YouTube is introducing a handful of new features for creators and institutions using the platform for educational content.

In a blog post today, YouTube says it’s launching an embeddable video player for education apps that removes ads, external links, and recommendations so viewers can “avoid distractions.” Having a player without YouTube’s recommendation algorithm — built to keep you watching and serve you new content — is probably good for students using the platform for school. YouTube’s recommendation algorithm has been the subject of scrutiny for years over how it can serve up extreme content and misinformation.

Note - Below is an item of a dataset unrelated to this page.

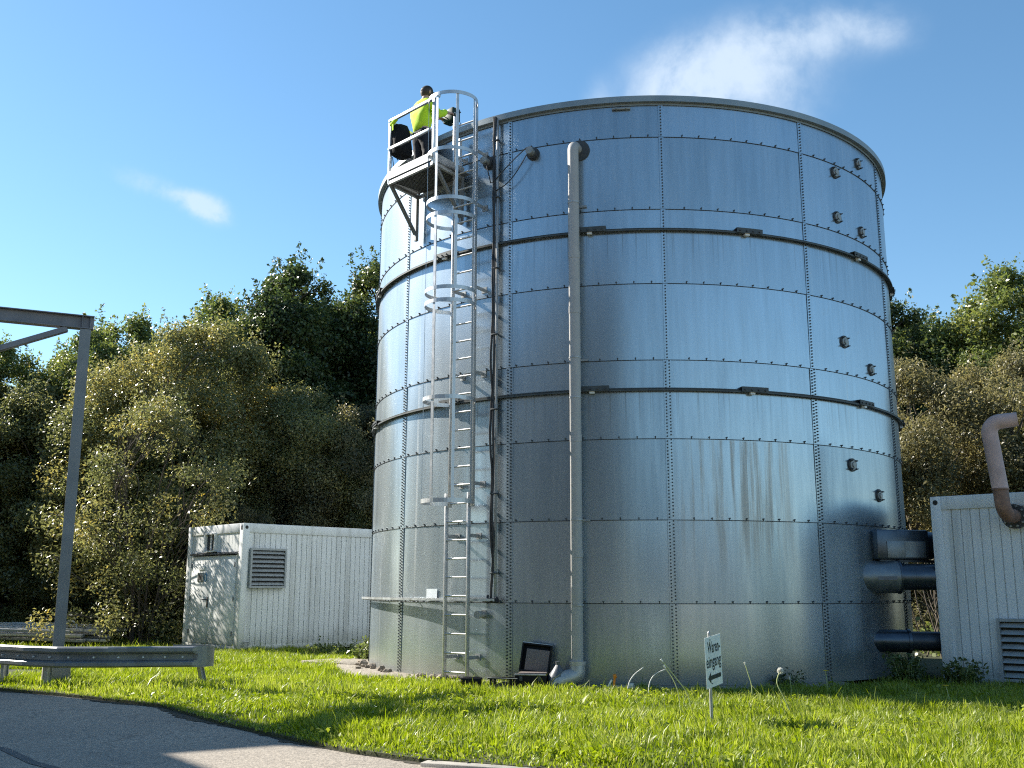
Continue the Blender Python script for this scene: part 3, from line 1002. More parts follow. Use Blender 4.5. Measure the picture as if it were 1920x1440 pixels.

The ad- and recommendation-free player will be open to select partners to start, including education tech companies like EDpuzzle, Google Classroom, Purdue University, and Purdue Global.

 

A YouTube course titled “Let’s built a website” with a playlist of videos available for purchase.
Creators will be able to make Courses free or paid. Image: YouTube

 

 

 

YouTube also announced new tools for creators making educational content on the platform — including ways to charge viewers for their videos. Beginning next year, certain creators will be able to make free or paid “Courses,” with playlists of videos set up for audiences. If a viewer buys a course, they’ll be able to watch the content ad-free and play the videos in the background. Courses will come to the US and South Korea first in beta.

Finally, YouTube announced a new quiz Feature that creators can set up in the community tab on their channel that relates to the educational content they make. The company will introduce quizzes in beta in the coming months, with creators getting access to the Feature next year.

YouTube has introduced other initiatives and features in recent years around learning on the platform, like a $20 million fund for creators making education videos and recommendation-free playlists for topics like math, science, and music.